Another Year.

A year ago at this exact time I was sitting at Charles de Gaulle airport. Awaiting my flight, trying to hold it together as I passed my last hour on French ground, trying to prep myself for my arrival home and TC’s birthday party.

Without question, time is in super stealth mode. I find myself grappling with how quickly I think back to “last year.” In addition to having to think of TC as another year older.

It’s still strange to say both my parents are well into their 60s now. Remember when 60 was old? Hell, I remember how old I thought 30, 40, and 50 sounded. Yet as I myself pass year milestones, I realize that is just the same.

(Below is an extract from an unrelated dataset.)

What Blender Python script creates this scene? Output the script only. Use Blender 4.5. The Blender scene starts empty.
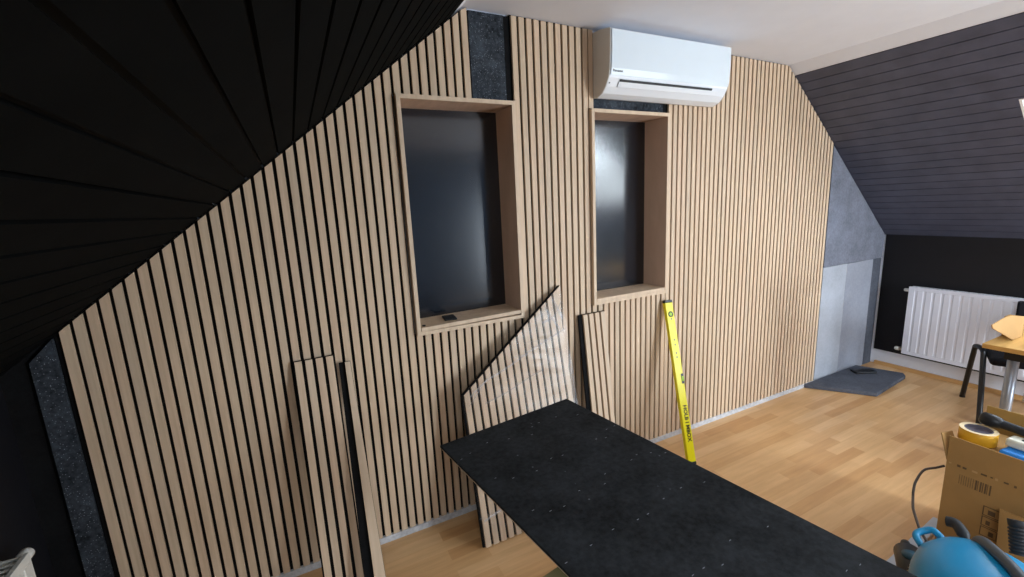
import bpy, bmesh, math, random
from mathutils import Vector, Matrix
random.seed(7)
S = bpy.context.scene
C = S.collection
P = 0.04                      # slat pitch

# ------------------------------------------------------------------ materials
def srgb(r, g, b):
    f = lambda c: (c/255/12.92) if c/255 <= .04045 else ((c/255+.055)/1.055)**2.4
    return (f(r), f(g), f(b), 1)

class N:
    def __init__(s, name):
        s.m = bpy.data.materials.new(name); s.m.use_nodes = True
        s.t = s.m.node_tree; s.b = s.t.nodes['Principled BSDF']
    def n(s, kind, **kw):
        x = s.t.nodes.new(kind)
        for k, v in kw.items():
            if k.startswith('i_'): x.inputs[k[2:]].default_value = v
            elif k.startswith('n_'): x.inputs[int(k[2:])].default_value = v
            else: setattr(x, k, v)
        return x
    def l(s, a, b): s.t.links.new(a, b)
    def set(s, **kw):
        names = dict(color='Base Color', rough='Roughness', metal='Metallic', spec='Specular IOR Level', coat='Coat Weight', alpha='Alpha', sheen='Sheen Weight', trans='Transmission Weight')
        for k, v in kw.items(): s.b.inputs[names[k]].default_value = v
        return s
    def ramp(s, fac, stops):
        r = s.n('ShaderNodeValToRGB'); e = r.color_ramp.elements
        while len(e) < len(stops): e.new(.5)
        for q, (p, c) in zip(e, stops): q.position = p; q.color = c
        s.l(fac, r.inputs[0]); return r.outputs[0]
    def bump(s, h, strength=.3, dist=.002):
        b = s.n('ShaderNodeBump'); b.inputs['Strength'].default_value = strength; b.inputs['Distance'].default_value = dist
        s.l(h, b.inputs['Height']); s.l(b.outputs[0], s.b.inputs['Normal'])
    def coord(s, scale=(1, 1, 1)):
        t = s.n('ShaderNodeTexCoord'); m = s.n('ShaderNodeMapping'); m.inputs['Scale'].default_value = scale
        s.l(t.outputs['Object'], m.inputs[0]); return m.outputs[0]
    def noise(s, vec, scale, detail=3, rough=.5):
        x = s.n('ShaderNodeTexNoise'); x.inputs['Scale'].default_value = scale; x.inputs['Detail'].default_value = detail
        x.inputs['Roughness'].default_value = rough
        s.l(vec, x.inputs['Vector']); return x.outputs['Fac']

def plain(name, rgb, rough=.5, metal=0, spec=.5, bump=None, vary=.06, **kw):
    n = N(name).set(rough=rough, metal=metal, spec=spec, **kw)
    c = srgb(*rgb); v = n.coord()
    f = n.noise(v, 9, 4)
    lo = tuple(x*(1-vary) for x in c[:3])+(1,); hi = tuple(min(1, x*(1+vary)) for x in c[:3])+(1,)
    n.l(n.ramp(f, [(.3, lo), (.7, hi)]), n.b.inputs['Base Color'])
    if bump: n.bump(n.noise(v, bump[0], 3), bump[1], bump[2] if len(bump) > 2 else .001)
    return n.m

def wood_mat(name, rgb, dark, axis_scale, slat=False, rough=.55, amount=.5):
    n = N(name).set(rough=rough, spec=.35)
    v = n.coord(axis_scale)
    f = n.noise(v, 1, 6, .6)
    col = n.ramp(f, [(.25, srgb(*dark)), (.6, srgb(*rgb)), (.8, tuple(min(1, x*1.07) for x in srgb(*rgb)))])
    if slat:
        t = n.n('ShaderNodeTexCoord'); sp = n.n('ShaderNodeSeparateXYZ'); n.l(t.outputs['Object'], sp.inputs[0])
        d = n.n('ShaderNodeMath', operation='DIVIDE'); n.l(sp.outputs['X'], d.inputs[0]); d.inputs[1].default_value = P
        fl = n.n('ShaderNodeMath', operation='FLOOR'); n.l(d.outputs[0], fl.inputs[0])
        wn = n.n('ShaderNodeTexWhiteNoise', noise_dimensions='1D'); n.l(fl.outputs[0], wn.inputs['W'])
        tint = n.ramp(wn.outputs['Value'], [(0, (.93, .93, .93, 1)), (.5, (1, .985, .96, 1)), (1, (1.0, .95, .93, 1))])
        mx = n.n('ShaderNodeMix', data_type='RGBA', blend_type='MULTIPLY'); mx.inputs[0].default_value = 1
        n.l(col, mx.inputs[6]); n.l(tint, mx.inputs[7]); col = mx.outputs[2]
    n.l(col, n.b.inputs['Base Color']); n.bump(f, .15, .0005)
    return n.m

def felt_mat(name, rgb, specks=0, speck=(200, 205, 215), rough=.95, sp_scale=130, sheen=0.0, contrast=.3, spec=.2):
    n = N(name).set(rough=rough, spec=spec, sheen=sheen)
    v = n.coord(); f = n.noise(v, 60, 5, .7); g = n.noise(v, 6, 4, .6)
    c = srgb(*rgb); lo = tuple(x*(1-contrast) for x in c[:3])+(1,); hi = tuple(x*(1+contrast*1.4) for x in c[:3])+(1,)
    ad = n.n('ShaderNodeMath', operation='ADD'); n.l(f, ad.inputs[0]); n.l(g, ad.inputs[1])
    hf = n.n('ShaderNodeMath', operation='MULTIPLY'); n.l(ad.outputs[0], hf.inputs[0]); hf.inputs[1].default_value = .5
    col = n.ramp(hf.outputs[0], [(.38, lo), (.62, hi)])
    if specks:
        vo = n.n('ShaderNodeTexVoronoi'); vo.inputs['Scale'].default_value = sp_scale; n.l(v, vo.inputs['Vector'])
        r1 = n.ramp(vo.outputs['Distance'], [(.0, (1, 1, 1, 1)), (.22, (0, 0, 0, 1))])
        wn = n.n('ShaderNodeSeparateColor'); n.l(vo.outputs['Color'], wn.inputs[0])
        gt = n.n('ShaderNodeMath', operation='GREATER_THAN'); n.l(wn.outputs[0], gt.inputs[0]); gt.inputs[1].default_value = 1-specks
        mu = n.n('ShaderNodeMath', operation='MULTIPLY'); n.l(r1, mu.inputs[0]); n.l(gt.outputs[0], mu.inputs[1])
        mx = n.n('ShaderNodeMix', data_type='RGBA'); n.l(mu.outputs[0], mx.inputs[0]); n.l(col, mx.inputs[6]); mx.inputs[7].default_value = srgb(*speck)
        col = mx.outputs[2]
    n.l(col, n.b.inputs['Base Color']); n.bump(f, .5, .002)
    return n.m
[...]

I am no different, as my parents are no different. The only thing that is different, is the sobering reality that the years will continue to pass and eventually I must face The Truth that they will not be here forever with me. I am remaining in temporary denial about that, kay?

At the heart of me is a stay-at-home, have my parents always with me girl. Co-dependents, be damned.

I much more appreciate my parents’ birthdays now. I want them to be joyful times for all of us. The Savoring in full force. Even though, sometimes, it’s hard to Savor in the moment.

Because Real Life happens in the moment, too. But, I guess, that’s where it all ties in together at the same time … because Birthdays are part of the Real Life/Truth/Plan/Way/This Thing Is Not Random.